▶ [DATA TO USE]:
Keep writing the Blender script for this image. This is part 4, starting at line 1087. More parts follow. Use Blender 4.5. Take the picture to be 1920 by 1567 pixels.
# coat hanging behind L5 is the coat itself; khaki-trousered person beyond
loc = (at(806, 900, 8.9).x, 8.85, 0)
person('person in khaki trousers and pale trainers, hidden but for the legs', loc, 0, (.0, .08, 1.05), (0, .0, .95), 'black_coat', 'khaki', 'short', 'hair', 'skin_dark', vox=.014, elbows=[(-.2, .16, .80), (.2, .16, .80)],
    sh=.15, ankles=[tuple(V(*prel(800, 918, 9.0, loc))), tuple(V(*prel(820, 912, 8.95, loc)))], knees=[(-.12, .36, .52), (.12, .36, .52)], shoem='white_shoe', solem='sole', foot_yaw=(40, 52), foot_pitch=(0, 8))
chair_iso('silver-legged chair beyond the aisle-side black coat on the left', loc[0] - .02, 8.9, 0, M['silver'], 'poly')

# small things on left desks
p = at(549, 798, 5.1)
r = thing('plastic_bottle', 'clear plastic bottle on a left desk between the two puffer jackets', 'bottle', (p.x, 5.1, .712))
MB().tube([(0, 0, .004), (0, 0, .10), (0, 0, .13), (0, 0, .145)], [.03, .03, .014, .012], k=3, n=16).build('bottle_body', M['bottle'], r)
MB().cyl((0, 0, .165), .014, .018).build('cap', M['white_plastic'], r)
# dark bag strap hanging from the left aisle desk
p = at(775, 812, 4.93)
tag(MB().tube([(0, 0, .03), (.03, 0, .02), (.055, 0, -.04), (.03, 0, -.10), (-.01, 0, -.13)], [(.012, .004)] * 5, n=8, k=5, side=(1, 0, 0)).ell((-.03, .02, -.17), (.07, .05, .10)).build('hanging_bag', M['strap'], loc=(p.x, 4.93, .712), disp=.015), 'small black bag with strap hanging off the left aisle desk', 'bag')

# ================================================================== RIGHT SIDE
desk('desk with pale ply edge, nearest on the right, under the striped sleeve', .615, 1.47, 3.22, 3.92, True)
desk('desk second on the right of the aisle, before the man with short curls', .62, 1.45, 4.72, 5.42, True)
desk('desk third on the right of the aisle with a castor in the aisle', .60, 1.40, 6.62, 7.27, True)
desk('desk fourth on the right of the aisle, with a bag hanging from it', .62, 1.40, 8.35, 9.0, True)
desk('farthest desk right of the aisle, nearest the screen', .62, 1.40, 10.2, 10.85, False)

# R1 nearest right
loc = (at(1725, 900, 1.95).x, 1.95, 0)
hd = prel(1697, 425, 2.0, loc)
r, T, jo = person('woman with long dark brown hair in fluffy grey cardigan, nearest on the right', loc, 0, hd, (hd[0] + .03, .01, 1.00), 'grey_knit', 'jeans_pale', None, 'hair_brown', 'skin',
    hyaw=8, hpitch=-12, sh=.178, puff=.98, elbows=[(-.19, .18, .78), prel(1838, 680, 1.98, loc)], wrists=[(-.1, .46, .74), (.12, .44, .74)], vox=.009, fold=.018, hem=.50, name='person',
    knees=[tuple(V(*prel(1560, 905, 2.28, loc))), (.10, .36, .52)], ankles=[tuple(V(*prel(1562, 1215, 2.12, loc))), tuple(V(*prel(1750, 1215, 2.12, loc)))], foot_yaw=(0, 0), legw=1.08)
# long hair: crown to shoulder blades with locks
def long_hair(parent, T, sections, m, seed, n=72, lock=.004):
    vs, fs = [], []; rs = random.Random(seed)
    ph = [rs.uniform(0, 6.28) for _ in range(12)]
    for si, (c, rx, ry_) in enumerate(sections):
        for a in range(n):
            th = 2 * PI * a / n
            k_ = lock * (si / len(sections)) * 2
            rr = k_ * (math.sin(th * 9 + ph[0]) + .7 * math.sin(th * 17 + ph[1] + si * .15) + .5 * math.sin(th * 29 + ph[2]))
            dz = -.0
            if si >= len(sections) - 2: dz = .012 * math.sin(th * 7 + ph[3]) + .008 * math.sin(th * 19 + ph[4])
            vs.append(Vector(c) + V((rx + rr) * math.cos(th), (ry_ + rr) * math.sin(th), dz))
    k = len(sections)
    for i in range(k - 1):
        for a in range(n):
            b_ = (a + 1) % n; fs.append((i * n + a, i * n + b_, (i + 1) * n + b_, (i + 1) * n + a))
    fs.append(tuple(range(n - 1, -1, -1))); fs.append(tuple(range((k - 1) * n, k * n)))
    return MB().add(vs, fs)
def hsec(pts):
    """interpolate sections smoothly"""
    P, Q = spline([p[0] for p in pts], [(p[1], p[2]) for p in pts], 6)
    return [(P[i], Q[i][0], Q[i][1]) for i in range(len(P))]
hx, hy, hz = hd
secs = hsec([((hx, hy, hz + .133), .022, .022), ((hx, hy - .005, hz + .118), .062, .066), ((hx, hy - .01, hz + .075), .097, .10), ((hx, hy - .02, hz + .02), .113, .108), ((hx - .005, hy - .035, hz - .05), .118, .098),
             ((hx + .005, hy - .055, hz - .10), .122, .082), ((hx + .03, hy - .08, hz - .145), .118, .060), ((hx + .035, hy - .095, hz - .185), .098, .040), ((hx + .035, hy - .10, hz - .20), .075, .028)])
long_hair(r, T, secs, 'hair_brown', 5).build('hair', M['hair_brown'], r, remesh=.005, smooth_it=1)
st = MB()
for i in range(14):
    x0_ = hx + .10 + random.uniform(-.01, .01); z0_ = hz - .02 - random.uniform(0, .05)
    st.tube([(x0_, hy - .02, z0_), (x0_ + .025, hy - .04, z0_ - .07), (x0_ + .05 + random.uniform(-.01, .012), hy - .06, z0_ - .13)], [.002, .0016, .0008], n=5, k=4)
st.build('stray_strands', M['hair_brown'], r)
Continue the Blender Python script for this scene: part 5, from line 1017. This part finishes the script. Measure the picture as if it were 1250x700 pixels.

▶ [EXERCISE DETAILS]:
Reproduce exactly, and only, the lines from the start of the entries through the one that contains "chair_iso('silver-legged chair beyond".

▶ [TASK RESPONSE]:
Keep writing the Blender script for this image. This is part 4, starting at line 1087. More parts follow. Use Blender 4.5. Take the picture to be 1920 by 1567 pixels.
# coat hanging behind L5 is the coat itself; khaki-trousered person beyond
loc = (at(806, 900, 8.9).x, 8.85, 0)
person('person in khaki trousers and pale trainers, hidden but for the legs', loc, 0, (.0, .08, 1.05), (0, .0, .95), 'black_coat', 'khaki', 'short', 'hair', 'skin_dark', vox=.014, elbows=[(-.2, .16, .80), (.2, .16, .80)],
    sh=.15, ankles=[tuple(V(*prel(800, 918, 9.0, loc))), tuple(V(*prel(820, 912, 8.95, loc)))], knees=[(-.12, .36, .52), (.12, .36, .52)], shoem='white_shoe', solem='sole', foot_yaw=(40, 52), foot_pitch=(0, 8))
chair_iso('silver-legged chair beyond the aisle-side black coat on the left', loc[0] - .02, 8.9, 0, M['silver'], 'poly')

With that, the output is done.